Numan Kurtulmuş ise yaptığı konuşmada yeni sistemin detaylarına değinerek, muhalefetin değişiklik teklifinin içeriğini bilinçli bir şekilde yanlış aksettirdiğini ifade etti.  Yürürlükteki sistemde Cumhurbaşkanının sorgulanamayacağını ifade eden Kurtulmuş, değişiklik önerisinde ise Cumhurbaşkanı suç işlediği takdirde Meclisteki salt çoğunluk ile hakkında işlem yapılabileceğini vurguladı. Kurtulmuş bu durumun, Cumhurbaşkanına yetkileri ile orantılı olarak sorumluluk verilmesi anlamına geldiğini belirtti.

Anayasa değişiklik önerisinde hem Cumhurbaşkanı, hem de TBMM’nin karşılıklı olarak seçimleri yenileyebilmesi hususunun da bağlamından koparılarak ele alındığını dile getiren Kurtulmuş, bunun Türkiye siyasal hayatında daha önceki dönemlerde sıklıkla görülen sistem kilitlenmelerinin önüne geçilmesi için düzenlendiğini ifade etti. Bu değişiklikle siyasi sistemin kilitlenmesi sebebiyle farklı aktörlerin siyasete müdahalesinin önüne geçmenin amaçlandığını vurguladı.  1980 darbesi öncesinde Mecliste 124 tur Cumhurbaşkanı seçimi yapılmasına rağmen Meclisin karar alamadığı örneğini veren Kurtulmuş, bu durumun 12 Eylül darbesinin siyasi gerekçelerinden birisi olarak gösterildiğini söyledi. Kurtulmuş öngörülen sistem değişikliği ile beraber siyasete müdahale gücünün yalnızca millette olacağını ve vesayetin önüne set çekileceğini dile getirdi.

Kurtulmuş’un anayasa değişikliği bağlamında değindiği bir diğer önemli husus, Türk hukuk sistemindeki sıkıyönetim uygulamasının ve askeri mahkemelerin kaldırılmasını öngören değişiklikler oldu. Türk siyasal hayatından vesayet mekanizmasının tamamen kaldırılmasında bu değişikliklerin hayati bir rol oynadığına değinen Kurtulmuş, sivillerin ve fikir adamlarının da geçmişte bu mahkemelerde yargılanmış olmasının konunun önemini göstermesi açısından kritik anekdotlar olduğuna değindi. Sivil siyasetin sıkıştırılması için bir araç olarak askeri mahkemelerin kullanılmasının önüne anayasa değişikliği ile beraber set çekileceğini belirtti.

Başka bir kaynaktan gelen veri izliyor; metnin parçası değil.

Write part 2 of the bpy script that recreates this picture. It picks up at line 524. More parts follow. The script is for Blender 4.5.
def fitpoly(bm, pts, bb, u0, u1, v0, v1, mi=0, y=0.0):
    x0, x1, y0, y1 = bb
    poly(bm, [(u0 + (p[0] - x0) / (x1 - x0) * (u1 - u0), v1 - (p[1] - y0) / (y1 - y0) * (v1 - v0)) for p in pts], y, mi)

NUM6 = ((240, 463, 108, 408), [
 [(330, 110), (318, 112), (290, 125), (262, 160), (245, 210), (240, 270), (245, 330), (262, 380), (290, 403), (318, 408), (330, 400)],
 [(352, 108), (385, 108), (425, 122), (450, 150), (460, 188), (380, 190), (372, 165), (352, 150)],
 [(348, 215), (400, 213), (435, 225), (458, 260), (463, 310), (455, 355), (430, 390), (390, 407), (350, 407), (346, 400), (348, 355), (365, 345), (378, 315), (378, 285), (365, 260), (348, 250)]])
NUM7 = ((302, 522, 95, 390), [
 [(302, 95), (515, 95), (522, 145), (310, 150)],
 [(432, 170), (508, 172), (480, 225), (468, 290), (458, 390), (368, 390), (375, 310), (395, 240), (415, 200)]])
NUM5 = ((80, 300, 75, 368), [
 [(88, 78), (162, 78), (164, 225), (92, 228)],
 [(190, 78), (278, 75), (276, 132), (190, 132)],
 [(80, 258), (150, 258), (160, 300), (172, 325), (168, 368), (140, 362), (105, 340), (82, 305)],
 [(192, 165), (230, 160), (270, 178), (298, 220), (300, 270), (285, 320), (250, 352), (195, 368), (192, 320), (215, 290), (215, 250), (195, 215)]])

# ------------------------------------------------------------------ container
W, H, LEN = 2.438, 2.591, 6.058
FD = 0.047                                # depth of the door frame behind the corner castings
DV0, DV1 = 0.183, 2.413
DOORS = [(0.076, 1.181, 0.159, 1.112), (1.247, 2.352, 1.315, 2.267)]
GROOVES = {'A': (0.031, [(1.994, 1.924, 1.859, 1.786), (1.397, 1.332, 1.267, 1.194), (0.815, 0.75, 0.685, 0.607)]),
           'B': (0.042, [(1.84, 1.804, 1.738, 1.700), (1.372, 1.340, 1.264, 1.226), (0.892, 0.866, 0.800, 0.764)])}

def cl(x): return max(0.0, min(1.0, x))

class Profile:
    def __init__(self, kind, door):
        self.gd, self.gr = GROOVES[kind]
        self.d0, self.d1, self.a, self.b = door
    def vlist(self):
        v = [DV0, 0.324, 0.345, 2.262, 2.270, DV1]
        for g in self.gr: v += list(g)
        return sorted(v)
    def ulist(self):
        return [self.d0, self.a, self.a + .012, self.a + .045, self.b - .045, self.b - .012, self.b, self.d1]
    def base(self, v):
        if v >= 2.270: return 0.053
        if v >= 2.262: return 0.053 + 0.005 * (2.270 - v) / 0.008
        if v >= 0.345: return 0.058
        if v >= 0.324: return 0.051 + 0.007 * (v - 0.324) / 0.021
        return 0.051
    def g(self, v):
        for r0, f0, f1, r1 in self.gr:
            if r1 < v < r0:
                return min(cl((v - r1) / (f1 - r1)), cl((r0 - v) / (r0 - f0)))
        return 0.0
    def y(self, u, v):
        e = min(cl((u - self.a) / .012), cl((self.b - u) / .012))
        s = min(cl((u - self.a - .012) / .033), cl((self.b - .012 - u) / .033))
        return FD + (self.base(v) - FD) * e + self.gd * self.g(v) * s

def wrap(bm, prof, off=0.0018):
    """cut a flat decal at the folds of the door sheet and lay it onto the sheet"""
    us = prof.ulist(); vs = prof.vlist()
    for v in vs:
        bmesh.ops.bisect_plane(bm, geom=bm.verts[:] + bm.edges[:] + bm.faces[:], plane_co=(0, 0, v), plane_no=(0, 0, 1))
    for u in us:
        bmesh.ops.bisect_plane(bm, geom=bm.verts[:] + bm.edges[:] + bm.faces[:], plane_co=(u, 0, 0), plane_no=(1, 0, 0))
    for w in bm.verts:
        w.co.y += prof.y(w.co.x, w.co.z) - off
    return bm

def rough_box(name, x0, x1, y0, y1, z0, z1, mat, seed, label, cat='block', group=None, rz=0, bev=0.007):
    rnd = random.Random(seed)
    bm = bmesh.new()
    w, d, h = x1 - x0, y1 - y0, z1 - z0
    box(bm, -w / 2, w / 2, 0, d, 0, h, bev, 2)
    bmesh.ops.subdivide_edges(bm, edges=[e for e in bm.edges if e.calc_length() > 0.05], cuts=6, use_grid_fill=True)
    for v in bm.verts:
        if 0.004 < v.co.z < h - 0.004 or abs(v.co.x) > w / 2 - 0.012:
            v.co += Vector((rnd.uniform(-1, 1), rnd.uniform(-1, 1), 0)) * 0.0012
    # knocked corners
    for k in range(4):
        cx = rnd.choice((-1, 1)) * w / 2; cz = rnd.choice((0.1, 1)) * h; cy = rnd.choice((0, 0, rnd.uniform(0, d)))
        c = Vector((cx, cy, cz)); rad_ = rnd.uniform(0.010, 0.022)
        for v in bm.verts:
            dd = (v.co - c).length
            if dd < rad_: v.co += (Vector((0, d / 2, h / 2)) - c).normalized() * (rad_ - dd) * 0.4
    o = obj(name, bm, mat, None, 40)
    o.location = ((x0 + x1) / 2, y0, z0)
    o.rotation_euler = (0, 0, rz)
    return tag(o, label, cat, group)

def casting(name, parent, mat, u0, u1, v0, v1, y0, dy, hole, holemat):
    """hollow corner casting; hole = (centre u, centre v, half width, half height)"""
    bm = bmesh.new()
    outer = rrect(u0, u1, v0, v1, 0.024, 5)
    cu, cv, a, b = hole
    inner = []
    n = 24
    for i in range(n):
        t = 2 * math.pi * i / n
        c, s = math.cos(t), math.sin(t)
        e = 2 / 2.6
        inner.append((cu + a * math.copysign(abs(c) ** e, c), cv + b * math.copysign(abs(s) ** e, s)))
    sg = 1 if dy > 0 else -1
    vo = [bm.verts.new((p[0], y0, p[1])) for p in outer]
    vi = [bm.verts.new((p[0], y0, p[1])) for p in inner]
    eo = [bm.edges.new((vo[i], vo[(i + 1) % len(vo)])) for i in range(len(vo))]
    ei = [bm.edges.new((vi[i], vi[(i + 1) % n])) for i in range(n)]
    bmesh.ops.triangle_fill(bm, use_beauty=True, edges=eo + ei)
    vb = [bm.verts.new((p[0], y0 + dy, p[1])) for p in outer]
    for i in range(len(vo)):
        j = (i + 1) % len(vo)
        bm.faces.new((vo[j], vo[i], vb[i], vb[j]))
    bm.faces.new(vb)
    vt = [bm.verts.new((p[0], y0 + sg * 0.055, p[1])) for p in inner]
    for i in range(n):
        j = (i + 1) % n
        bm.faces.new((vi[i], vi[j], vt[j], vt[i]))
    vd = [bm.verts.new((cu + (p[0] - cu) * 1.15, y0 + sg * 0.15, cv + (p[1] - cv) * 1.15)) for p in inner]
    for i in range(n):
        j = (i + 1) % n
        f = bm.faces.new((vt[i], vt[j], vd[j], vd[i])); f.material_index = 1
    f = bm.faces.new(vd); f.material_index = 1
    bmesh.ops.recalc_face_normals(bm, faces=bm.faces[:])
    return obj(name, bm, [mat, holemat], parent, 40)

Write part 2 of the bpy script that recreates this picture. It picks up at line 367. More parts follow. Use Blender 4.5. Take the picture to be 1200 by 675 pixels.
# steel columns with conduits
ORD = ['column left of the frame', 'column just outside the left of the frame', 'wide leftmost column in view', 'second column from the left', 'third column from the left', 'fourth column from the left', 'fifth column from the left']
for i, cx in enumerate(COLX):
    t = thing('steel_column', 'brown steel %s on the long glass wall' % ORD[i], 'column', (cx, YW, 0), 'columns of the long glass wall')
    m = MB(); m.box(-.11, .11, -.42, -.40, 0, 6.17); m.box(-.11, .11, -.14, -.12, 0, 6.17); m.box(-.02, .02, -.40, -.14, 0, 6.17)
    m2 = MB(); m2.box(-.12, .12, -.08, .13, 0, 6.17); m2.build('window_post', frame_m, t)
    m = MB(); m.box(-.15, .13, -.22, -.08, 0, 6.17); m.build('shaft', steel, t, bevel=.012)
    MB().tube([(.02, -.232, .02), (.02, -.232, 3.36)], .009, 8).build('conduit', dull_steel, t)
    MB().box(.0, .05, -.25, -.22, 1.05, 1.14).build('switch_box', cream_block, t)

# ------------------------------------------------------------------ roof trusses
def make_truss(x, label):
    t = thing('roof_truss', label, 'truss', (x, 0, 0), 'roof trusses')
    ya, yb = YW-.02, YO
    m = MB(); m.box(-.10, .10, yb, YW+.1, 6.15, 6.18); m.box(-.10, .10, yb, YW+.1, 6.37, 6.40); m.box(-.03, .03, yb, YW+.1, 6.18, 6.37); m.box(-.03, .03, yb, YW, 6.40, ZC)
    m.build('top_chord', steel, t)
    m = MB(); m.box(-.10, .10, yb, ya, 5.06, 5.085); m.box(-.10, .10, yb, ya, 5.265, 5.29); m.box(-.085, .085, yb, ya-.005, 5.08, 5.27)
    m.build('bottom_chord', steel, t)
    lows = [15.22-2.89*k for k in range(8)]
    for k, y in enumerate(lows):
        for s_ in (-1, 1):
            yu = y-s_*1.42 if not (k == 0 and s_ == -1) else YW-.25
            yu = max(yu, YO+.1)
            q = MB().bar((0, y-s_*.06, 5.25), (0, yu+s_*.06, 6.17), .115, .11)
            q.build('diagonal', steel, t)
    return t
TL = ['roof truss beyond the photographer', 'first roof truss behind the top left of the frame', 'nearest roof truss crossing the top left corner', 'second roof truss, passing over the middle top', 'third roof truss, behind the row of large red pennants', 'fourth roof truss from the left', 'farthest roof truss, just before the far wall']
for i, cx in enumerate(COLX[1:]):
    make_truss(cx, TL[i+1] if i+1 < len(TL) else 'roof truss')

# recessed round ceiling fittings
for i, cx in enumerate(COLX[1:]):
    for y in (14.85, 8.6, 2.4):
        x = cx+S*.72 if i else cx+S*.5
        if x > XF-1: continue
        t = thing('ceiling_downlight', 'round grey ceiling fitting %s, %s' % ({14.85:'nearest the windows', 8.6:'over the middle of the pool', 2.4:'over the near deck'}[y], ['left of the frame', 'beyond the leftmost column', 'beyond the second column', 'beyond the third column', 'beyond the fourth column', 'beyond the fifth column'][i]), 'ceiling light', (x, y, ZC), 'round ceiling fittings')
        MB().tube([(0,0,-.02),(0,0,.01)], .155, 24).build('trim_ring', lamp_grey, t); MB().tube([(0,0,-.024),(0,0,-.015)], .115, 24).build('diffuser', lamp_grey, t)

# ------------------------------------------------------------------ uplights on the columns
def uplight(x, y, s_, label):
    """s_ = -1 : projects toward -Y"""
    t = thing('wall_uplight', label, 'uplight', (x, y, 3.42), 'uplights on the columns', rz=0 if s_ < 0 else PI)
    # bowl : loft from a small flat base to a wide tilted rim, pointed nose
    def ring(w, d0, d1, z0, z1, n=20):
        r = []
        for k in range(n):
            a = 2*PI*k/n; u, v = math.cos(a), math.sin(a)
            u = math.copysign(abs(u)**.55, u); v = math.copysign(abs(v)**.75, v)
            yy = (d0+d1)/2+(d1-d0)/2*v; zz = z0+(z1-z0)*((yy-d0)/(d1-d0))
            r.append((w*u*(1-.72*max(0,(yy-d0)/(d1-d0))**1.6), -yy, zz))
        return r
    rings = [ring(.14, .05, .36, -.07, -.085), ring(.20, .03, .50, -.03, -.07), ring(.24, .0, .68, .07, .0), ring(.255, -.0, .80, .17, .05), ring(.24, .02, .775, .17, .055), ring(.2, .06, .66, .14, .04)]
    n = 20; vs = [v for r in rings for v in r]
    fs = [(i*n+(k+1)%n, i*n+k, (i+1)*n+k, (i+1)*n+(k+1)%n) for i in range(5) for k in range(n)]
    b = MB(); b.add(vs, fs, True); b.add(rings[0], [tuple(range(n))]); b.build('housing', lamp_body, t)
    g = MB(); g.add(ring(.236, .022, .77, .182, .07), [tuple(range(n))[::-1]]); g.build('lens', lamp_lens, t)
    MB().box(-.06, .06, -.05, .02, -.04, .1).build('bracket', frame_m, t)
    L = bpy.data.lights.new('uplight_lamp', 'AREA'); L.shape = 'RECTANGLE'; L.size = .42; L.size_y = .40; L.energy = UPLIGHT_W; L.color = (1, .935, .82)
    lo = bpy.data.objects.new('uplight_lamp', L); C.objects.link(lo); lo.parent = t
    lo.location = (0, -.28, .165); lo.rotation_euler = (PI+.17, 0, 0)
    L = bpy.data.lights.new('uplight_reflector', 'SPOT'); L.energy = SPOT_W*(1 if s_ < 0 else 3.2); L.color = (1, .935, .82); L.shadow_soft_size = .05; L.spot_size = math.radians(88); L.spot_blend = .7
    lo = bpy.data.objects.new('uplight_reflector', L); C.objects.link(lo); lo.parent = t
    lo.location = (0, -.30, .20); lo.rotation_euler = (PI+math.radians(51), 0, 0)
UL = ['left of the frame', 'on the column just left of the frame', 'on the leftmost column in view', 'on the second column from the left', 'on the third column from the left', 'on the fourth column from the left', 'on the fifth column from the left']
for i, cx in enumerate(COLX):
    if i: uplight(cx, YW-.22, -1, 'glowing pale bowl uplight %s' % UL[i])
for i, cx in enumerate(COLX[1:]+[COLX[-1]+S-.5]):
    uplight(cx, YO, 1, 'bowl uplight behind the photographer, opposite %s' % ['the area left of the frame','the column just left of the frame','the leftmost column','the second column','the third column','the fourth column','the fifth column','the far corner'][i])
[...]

Türkiye’de mevcut siyasi sistemin tek parti iktidarı olmadığı takdirde siyasi açıdan kırılgan ve istikrarsız yönetimlere yol açtığını vurgulayan Kurtulmuş, yeni sistemle hem bunun ortadan kaldırılacağını hem de kuvvetler ayrılığı ilkesinin net bir şekilde ortaya konulacağını ifade etti.

Geçmişte Türkiye‘de yasama, yürütme ve yargının birbirlerine müdahale ettiği dönemlerin yaşandığını belirten Kurtulmuş, hatta yürütmenin yasamayı fiilen yönlendirdiği dönemlere de şahit olunduğunu hatırlattı. Yeni sistemde bir siyasinin hem milletvekili hem de bakan olamamasının bu ihtimali sona erdirdiğine dikkat çekti. Kurtulmuş bu değişikliğin kuvvetler ayrılığını sağlamakla beraber, her bir erkin kendi alanındaki sorunlar üzerine yoğunlaşmasını kolaylaştıracağını ve bürokratik süreçlerin hızlanmasını sağlayacağını belirterek sözlerini noktaladı.